[Recorded information]
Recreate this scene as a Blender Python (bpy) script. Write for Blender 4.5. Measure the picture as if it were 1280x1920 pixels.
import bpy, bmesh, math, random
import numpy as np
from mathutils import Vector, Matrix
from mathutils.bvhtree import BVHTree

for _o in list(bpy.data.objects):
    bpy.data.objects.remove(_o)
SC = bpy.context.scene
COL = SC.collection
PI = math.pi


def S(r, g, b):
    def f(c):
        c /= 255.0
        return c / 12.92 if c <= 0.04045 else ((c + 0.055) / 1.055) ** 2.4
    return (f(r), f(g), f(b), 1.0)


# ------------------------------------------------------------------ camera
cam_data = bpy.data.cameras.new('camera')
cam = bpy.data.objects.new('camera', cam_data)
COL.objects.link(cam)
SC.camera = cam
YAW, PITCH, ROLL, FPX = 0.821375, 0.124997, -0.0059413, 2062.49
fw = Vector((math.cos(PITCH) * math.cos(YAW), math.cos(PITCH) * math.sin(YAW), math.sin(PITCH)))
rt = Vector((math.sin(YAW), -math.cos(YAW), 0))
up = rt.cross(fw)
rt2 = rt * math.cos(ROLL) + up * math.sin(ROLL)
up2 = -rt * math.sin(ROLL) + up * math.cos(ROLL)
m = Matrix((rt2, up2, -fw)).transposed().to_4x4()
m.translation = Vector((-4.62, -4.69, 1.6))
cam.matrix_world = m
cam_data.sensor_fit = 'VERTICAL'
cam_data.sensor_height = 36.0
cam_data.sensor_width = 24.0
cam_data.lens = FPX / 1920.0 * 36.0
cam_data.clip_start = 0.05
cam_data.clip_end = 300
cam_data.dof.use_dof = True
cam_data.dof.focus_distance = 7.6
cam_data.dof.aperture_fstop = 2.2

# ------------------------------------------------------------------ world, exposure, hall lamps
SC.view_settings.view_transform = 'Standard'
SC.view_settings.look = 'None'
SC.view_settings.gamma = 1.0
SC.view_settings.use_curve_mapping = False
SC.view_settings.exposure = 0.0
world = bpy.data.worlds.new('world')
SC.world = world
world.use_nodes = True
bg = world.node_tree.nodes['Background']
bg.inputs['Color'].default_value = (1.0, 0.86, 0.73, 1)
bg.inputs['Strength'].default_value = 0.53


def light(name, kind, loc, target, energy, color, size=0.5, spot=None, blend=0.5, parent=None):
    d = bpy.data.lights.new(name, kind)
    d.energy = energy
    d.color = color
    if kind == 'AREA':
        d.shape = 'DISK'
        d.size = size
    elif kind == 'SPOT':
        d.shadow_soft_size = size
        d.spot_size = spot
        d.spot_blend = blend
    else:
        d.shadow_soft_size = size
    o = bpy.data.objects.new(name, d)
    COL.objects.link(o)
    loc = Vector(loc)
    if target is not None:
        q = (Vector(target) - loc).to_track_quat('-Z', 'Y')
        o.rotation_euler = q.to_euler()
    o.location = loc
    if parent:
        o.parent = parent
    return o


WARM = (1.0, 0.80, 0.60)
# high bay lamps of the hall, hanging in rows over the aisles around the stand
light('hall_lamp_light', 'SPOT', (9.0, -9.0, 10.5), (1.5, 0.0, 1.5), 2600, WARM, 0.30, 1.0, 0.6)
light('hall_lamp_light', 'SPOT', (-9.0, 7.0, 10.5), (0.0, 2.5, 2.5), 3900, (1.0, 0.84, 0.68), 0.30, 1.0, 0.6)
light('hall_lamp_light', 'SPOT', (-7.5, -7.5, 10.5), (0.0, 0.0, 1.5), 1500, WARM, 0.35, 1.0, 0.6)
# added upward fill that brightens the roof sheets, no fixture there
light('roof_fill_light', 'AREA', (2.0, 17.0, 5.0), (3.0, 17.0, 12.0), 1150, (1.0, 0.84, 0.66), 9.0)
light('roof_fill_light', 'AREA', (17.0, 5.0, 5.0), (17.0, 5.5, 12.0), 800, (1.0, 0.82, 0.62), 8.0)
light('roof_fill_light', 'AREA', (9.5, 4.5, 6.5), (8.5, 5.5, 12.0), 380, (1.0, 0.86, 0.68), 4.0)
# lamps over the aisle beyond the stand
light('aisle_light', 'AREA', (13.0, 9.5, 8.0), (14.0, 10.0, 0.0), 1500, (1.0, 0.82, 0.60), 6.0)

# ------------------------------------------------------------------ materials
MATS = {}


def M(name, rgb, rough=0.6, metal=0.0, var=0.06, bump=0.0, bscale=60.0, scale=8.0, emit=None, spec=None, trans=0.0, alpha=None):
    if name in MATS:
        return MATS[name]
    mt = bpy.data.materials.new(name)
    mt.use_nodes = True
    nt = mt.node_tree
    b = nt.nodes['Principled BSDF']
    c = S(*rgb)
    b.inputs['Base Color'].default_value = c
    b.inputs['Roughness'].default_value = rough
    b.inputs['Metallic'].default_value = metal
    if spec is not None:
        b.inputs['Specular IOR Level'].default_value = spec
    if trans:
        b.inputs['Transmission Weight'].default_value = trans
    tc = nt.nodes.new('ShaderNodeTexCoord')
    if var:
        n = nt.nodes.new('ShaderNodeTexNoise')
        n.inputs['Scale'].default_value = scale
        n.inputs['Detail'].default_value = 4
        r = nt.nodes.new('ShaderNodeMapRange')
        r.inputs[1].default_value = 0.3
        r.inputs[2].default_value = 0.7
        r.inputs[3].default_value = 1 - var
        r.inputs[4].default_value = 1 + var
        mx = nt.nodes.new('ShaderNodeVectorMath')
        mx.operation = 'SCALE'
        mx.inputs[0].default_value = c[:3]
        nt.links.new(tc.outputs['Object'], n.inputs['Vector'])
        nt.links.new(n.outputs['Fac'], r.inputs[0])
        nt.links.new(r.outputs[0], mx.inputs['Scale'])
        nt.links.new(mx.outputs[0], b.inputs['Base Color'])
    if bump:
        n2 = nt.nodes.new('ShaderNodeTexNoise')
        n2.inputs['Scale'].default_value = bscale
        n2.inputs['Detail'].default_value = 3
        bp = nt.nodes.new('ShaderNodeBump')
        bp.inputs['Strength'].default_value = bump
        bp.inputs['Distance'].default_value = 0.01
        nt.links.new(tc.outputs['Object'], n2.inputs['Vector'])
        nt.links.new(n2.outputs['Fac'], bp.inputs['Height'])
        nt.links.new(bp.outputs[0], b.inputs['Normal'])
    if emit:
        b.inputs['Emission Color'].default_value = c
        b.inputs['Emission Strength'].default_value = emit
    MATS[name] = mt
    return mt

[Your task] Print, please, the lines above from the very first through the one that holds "return (f(r), f(g), f(b), 1.0)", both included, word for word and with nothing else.

[Solution to this task]
Recreate this scene as a Blender Python (bpy) script. Write for Blender 4.5. Measure the picture as if it were 1280x1920 pixels.
import bpy, bmesh, math, random
import numpy as np
from mathutils import Vector, Matrix
from mathutils.bvhtree import BVHTree

for _o in list(bpy.data.objects):
    bpy.data.objects.remove(_o)
SC = bpy.context.scene
COL = SC.collection
PI = math.pi


def S(r, g, b):
    def f(c):
        c /= 255.0
        return c / 12.92 if c <= 0.04045 else ((c + 0.055) / 1.055) ** 2.4
    return (f(r), f(g), f(b), 1.0)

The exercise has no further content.